Philosophical Right and Wrong

Note: While this explanation is a philosophical work, and not intended to choose between the right and left points of view, the author does recognize that this theory, too, is solely an opinion of what is "right."

In politics and religion, there is no universal right and wrong. Instead, right is a mere conception by the individual, an opinion of what is the best for whom the conceiver wishes to benefit. There, then, is no absolute right save that which can be proven by fact. In turn, there also is no absolute wrong, besides that which can be proven by fact.

In place of what many would like to believe as an established code of right and wrong, there are spheres of right and wrong, these spheres pertaining to the individual who conceives and abides by his own right. Because of the individuality which determines separate and contradictory rights compared to all others, there isn't a Heaven or Hell, and there isn't a political absolute. For, how can such things exist if the matter at hand is viewed from different realities?

Right and wrong then, are strictly elements of science, mathematics, and therefore economics. This does exclude general economic theories however, since the scope of this generalized view is too broad for any specific calculation to occur.

Having said this, the struggles and endeavors of man bestowing upon his name and cause "righteousness" has been a grammatical mishap, a self-promoting slip of the tongue that can be considered no more than propaganda.

A personal right, or rights manifested in a collective group, is then nonexistent due to other conceptions of right. That is, the ethics of one cannot be proved or disproved when imposed upon or compared to the ethics of another. Such conflict between spheres of rights (personal rights) may cause one to unwillingly submit to a mandated personal view, but this does not necessarily mean that the one who's imposed upon has relinquished individual thought.

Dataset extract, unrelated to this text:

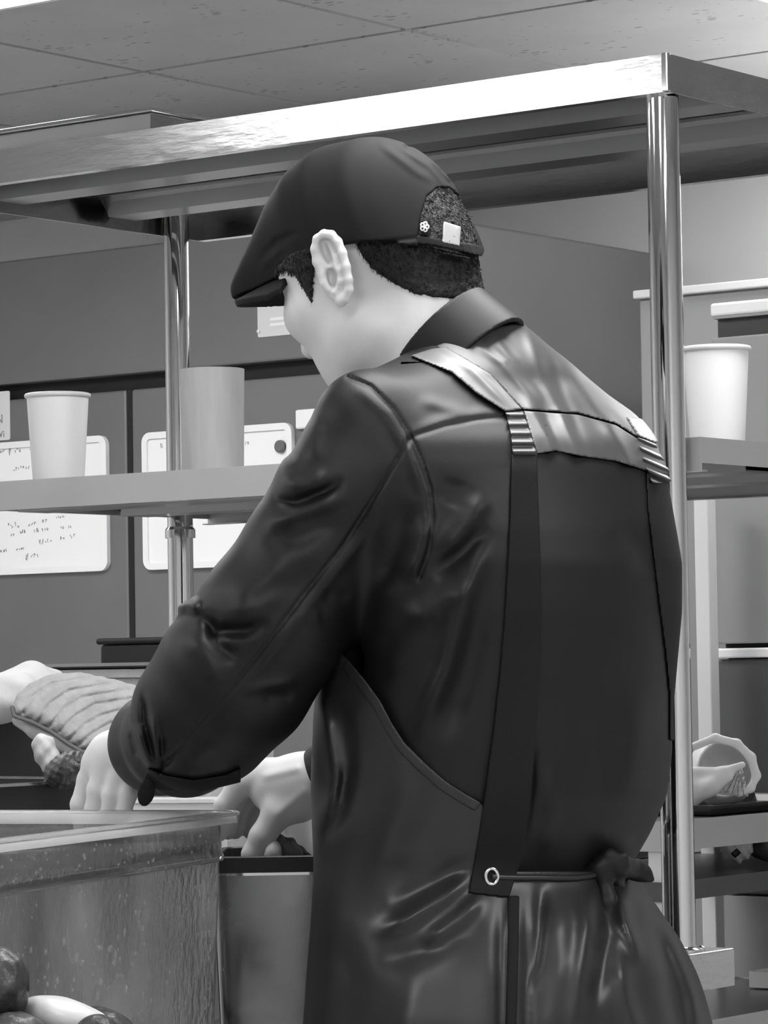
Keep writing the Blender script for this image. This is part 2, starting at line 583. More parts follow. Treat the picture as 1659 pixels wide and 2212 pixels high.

Instead, man is so independent and so exceedingly self-righteous that all attempts at an absolute right have thus far failed. One can see Rome's attempt at omnipotence and ultimate right, as well as Britain's, as well as the religious crusades and attempts to convert of different faiths via missions, all have eventually failed. This is due to man's atomistic visions and priorities, and his personal right and consequential willingness to resist what he considers wrong.

So we see that absolute right is a sheer impossibility unless all of mankind were to comply to one strict, total psychology, which is infeasible. Instead, we are faced with differing conceptions of what is "right" and "wrong." These opinions are reactionary elements to the environment and influence within which one prospers. An utter conformity of all spectrums of life is an outlandish idea.

So without right and wrong, every human in the changing sections and eras of mankind have fought for what is moral to them.

Loyal to a concept, the majorities of the past and present fight other majorities loyal to a concept, i.e. a nation against another, an organization against another. With morality conceived ideologically different, we are presented with a competition of embodiments.

These embodiments, incidentally, are composed of those who more or less agree with the general outlook that the society possesses. The people willingly are part of this society and produce a characterization as to their collective, broad stances on issues. Any person who unwillingly participates in a personally wrong embodiment is, by their sphere of right, free to leave it or to rebel against it.

In the name of one embodiment, an organization strives for morality as sought after by those who operate and partake in it, as the other functions exactly the same. In the most rudimentary sense, each is exactly the same, both striving for exactly the same purpose: what is right.

Yet, unlike facts—the truths and statistics that can be proven and are absolutely right or wrong—visions of morality have philosophical base, a theory that ultimately justifies their thought and actions. This system, for it is ever occurring throughout our history and most likely into the present, will only cease to be when there is one embodiment.

As explained before, a total psychology is an impossibility. A human will always have character flaws as seen by others, wavering opinions concerning other members of society—this should be identified as inevitability.

Yet despite social differences, man, as explored, has always been bound to the philosophy of morality, which is a concept carried out with action, that is supposed to improve overall conditions for the general people.

It is then possible for man, under the leadership of moral societies, to mutually accept an opposing or contrary society. If man were to set aside his atomistic notions, then a peaceful world would be able to exist. This would actually be a recognition of the society, but rather an acceptance as to its being and own virtues.

Nonetheless, such ideas, no matter how relevant or ideal, cannot be imposed upon the people. As seen in the listed examples, forceful imposition distinguishes right from wrong (mandates a right). An embodiment of acquiescence is bound, by human nature, to establish its own right. And the established system is bound to defend itself from rebellion, protecting its own right.

Thus the ceaseless quarrels of man prolong. For he who is in power, omnipotence, the pinnacle of his right, is a Babylon, feasible only by the supercilious in the midst of their authority and pride. Man's own greedy intentions are the only detour to a plausible peace. Omnipotence, on the other hand, is not a peace, but a forced right.

So, ultimately, right and wrong are personal visions. These visions affect our circumstance, no matter how well intended or greedy they are.